• _WHAT IS BEING ASKED_
Each line from the one that contains "(0.12, 0.12, 0.13))" to the end of the material must be quoted exactly; include both end lines and nothing else.
++++++++++++++++++++
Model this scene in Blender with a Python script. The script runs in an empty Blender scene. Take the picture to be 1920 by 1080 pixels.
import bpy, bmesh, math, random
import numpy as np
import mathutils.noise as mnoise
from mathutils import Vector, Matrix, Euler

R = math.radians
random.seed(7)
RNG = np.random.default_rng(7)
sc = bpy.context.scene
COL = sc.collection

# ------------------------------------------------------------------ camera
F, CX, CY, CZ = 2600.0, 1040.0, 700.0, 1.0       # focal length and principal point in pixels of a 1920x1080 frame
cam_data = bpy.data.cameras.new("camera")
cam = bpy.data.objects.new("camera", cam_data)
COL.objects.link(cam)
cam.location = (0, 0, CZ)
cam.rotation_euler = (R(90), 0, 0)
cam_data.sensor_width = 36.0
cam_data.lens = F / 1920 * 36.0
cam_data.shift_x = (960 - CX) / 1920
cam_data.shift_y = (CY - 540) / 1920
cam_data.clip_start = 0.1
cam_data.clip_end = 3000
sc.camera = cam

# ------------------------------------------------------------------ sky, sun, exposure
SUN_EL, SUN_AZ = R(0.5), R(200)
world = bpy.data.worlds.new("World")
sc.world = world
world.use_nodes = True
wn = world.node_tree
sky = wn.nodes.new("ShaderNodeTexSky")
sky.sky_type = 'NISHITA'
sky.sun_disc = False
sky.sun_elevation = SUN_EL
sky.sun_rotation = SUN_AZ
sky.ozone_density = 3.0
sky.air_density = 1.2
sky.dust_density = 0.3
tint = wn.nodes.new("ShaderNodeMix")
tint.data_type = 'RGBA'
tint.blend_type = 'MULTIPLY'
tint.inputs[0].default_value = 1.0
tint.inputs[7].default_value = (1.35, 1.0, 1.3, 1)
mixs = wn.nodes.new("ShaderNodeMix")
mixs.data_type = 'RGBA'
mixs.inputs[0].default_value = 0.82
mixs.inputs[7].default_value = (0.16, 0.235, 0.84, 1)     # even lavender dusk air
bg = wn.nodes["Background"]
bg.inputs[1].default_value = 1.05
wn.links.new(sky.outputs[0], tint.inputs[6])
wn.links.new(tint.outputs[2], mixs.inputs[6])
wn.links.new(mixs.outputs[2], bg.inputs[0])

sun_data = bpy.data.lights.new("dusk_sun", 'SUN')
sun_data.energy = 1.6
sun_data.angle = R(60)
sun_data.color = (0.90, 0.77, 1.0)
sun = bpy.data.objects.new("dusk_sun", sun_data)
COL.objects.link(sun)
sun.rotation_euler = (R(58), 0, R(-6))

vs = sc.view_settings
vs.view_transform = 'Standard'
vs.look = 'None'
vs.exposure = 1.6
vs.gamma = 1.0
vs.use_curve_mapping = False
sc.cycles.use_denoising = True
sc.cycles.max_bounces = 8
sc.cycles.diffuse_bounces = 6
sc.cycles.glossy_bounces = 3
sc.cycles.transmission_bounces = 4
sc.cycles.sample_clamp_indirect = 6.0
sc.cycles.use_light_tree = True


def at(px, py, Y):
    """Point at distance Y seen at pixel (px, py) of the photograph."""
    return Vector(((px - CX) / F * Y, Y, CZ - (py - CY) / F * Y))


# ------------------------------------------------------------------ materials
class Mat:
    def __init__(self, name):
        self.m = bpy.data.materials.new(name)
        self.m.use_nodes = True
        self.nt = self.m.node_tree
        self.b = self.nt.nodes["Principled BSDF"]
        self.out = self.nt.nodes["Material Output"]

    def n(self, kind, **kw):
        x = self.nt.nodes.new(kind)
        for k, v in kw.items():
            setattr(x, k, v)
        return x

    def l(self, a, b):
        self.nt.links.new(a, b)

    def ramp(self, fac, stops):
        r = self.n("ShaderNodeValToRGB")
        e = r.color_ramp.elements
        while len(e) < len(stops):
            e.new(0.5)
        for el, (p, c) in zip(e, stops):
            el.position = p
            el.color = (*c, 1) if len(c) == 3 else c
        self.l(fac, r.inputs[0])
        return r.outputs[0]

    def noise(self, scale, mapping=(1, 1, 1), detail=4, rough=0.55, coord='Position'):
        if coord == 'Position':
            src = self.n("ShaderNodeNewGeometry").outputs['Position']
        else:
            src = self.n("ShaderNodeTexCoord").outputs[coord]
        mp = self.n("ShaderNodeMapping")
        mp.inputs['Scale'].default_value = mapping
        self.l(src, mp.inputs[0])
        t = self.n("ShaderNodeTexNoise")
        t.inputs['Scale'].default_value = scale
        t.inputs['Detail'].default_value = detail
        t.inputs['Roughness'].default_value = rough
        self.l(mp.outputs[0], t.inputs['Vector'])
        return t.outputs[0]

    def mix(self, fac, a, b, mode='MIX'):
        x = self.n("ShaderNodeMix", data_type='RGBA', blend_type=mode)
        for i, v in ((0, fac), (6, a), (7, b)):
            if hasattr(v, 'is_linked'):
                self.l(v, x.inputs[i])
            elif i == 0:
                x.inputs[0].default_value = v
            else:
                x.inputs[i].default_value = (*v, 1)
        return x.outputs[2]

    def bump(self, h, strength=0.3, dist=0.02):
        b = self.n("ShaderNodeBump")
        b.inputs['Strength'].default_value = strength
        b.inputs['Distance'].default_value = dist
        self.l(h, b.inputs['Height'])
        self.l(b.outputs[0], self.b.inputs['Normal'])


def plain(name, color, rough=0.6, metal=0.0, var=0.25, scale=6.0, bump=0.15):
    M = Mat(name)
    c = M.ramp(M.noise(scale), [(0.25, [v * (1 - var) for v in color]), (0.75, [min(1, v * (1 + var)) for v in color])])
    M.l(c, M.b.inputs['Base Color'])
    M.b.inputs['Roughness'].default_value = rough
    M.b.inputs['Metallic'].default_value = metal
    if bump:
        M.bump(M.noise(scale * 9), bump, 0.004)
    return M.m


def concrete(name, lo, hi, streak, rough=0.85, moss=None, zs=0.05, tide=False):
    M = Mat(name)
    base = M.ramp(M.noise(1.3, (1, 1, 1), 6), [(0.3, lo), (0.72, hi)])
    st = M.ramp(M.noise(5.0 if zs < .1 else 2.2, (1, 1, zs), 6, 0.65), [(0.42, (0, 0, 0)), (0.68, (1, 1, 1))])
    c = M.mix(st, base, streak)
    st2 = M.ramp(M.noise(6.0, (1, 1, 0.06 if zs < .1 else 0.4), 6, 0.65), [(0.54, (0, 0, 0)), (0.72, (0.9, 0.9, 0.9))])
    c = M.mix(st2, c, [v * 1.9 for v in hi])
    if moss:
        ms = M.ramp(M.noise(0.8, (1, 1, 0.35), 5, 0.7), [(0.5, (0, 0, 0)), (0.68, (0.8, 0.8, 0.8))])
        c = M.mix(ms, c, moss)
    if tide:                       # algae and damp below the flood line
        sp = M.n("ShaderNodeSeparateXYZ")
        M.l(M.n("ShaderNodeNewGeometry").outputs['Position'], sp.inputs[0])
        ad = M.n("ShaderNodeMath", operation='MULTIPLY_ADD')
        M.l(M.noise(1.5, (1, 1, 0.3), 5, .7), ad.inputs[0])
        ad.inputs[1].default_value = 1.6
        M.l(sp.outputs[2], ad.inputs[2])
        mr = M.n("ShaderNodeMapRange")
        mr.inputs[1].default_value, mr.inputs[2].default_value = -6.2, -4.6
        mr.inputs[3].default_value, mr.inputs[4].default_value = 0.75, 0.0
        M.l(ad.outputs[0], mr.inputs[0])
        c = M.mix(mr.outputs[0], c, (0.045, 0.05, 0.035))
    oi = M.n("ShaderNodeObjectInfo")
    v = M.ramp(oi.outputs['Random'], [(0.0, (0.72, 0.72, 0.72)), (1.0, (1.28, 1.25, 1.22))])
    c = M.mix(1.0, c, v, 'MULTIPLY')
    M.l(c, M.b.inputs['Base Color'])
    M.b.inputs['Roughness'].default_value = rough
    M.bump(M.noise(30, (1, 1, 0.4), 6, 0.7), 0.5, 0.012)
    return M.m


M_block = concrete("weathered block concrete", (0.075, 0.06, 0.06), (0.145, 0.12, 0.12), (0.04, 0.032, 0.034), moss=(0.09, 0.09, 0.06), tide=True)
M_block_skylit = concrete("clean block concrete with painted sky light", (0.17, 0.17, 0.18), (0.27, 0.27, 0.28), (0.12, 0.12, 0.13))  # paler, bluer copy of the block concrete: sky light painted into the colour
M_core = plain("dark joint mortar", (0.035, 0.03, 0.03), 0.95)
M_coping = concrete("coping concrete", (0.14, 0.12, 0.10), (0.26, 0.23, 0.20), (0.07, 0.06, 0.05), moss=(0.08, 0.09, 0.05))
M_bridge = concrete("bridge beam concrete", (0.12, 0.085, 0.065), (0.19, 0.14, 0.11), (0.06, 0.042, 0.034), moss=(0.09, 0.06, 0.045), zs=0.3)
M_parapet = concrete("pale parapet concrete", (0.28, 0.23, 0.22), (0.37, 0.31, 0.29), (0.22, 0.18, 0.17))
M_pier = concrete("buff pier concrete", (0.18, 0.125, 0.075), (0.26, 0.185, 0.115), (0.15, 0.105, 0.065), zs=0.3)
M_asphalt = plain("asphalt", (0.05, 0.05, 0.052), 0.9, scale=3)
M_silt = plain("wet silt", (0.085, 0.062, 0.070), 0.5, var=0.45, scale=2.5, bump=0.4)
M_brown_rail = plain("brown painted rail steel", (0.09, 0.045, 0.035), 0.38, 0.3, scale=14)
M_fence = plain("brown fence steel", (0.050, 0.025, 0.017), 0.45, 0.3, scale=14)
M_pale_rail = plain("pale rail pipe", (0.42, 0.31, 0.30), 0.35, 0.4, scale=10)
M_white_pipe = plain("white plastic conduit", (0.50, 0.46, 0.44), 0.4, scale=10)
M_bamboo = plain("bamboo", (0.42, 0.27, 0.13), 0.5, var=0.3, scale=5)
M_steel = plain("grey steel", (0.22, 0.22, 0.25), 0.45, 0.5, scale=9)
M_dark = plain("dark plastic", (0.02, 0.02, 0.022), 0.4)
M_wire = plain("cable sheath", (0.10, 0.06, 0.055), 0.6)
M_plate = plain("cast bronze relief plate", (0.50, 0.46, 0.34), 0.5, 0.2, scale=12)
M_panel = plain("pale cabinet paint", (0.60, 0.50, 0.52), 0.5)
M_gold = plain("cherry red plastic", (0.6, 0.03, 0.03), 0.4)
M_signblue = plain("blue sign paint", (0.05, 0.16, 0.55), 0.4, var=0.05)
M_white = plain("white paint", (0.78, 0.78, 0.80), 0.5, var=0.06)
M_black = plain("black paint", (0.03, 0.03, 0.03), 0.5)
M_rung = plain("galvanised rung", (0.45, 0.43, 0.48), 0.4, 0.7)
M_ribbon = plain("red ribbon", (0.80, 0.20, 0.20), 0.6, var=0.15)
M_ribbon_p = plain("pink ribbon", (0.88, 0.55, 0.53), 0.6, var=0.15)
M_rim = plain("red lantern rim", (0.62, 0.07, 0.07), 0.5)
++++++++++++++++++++
• _RESPONSE TO THE EXERCISE_
M_block_skylit = concrete("clean block concrete with painted sky light", (0.17, 0.17, 0.18), (0.27, 0.27, 0.28), (0.12, 0.12, 0.13))  # paler, bluer copy of the block concrete: sky light painted into the colour
M_core = plain("dark joint mortar", (0.035, 0.03, 0.03), 0.95)
M_coping = concrete("coping concrete", (0.14, 0.12, 0.10), (0.26, 0.23, 0.20), (0.07, 0.06, 0.05), moss=(0.08, 0.09, 0.05))
M_bridge = concrete("bridge beam concrete", (0.12, 0.085, 0.065), (0.19, 0.14, 0.11), (0.06, 0.042, 0.034), moss=(0.09, 0.06, 0.045), zs=0.3)
M_parapet = concrete("pale parapet concrete", (0.28, 0.23, 0.22), (0.37, 0.31, 0.29), (0.22, 0.18, 0.17))
M_pier = concrete("buff pier concrete", (0.18, 0.125, 0.075), (0.26, 0.185, 0.115), (0.15, 0.105, 0.065), zs=0.3)
M_asphalt = plain("asphalt", (0.05, 0.05, 0.052), 0.9, scale=3)
M_silt = plain("wet silt", (0.085, 0.062, 0.070), 0.5, var=0.45, scale=2.5, bump=0.4)
M_brown_rail = plain("brown painted rail steel", (0.09, 0.045, 0.035), 0.38, 0.3, scale=14)
M_fence = plain("brown fence steel", (0.050, 0.025, 0.017), 0.45, 0.3, scale=14)
M_pale_rail = plain("pale rail pipe", (0.42, 0.31, 0.30), 0.35, 0.4, scale=10)
M_white_pipe = plain("white plastic conduit", (0.50, 0.46, 0.44), 0.4, scale=10)
M_bamboo = plain("bamboo", (0.42, 0.27, 0.13), 0.5, var=0.3, scale=5)
M_steel = plain("grey steel", (0.22, 0.22, 0.25), 0.45, 0.5, scale=9)
M_dark = plain("dark plastic", (0.02, 0.02, 0.022), 0.4)
M_wire = plain("cable sheath", (0.10, 0.06, 0.055), 0.6)
M_plate = plain("cast bronze relief plate", (0.50, 0.46, 0.34), 0.5, 0.2, scale=12)
M_panel = plain("pale cabinet paint", (0.60, 0.50, 0.52), 0.5)
M_gold = plain("cherry red plastic", (0.6, 0.03, 0.03), 0.4)
M_signblue = plain("blue sign paint", (0.05, 0.16, 0.55), 0.4, var=0.05)
M_white = plain("white paint", (0.78, 0.78, 0.80), 0.5, var=0.06)
M_black = plain("black paint", (0.03, 0.03, 0.03), 0.5)
M_rung = plain("galvanised rung", (0.45, 0.43, 0.48), 0.4, 0.7)
M_ribbon = plain("red ribbon", (0.80, 0.20, 0.20), 0.6, var=0.15)
M_ribbon_p = plain("pink ribbon", (0.88, 0.55, 0.53), 0.6, var=0.15)
M_rim = plain("red lantern rim", (0.62, 0.07, 0.07), 0.5)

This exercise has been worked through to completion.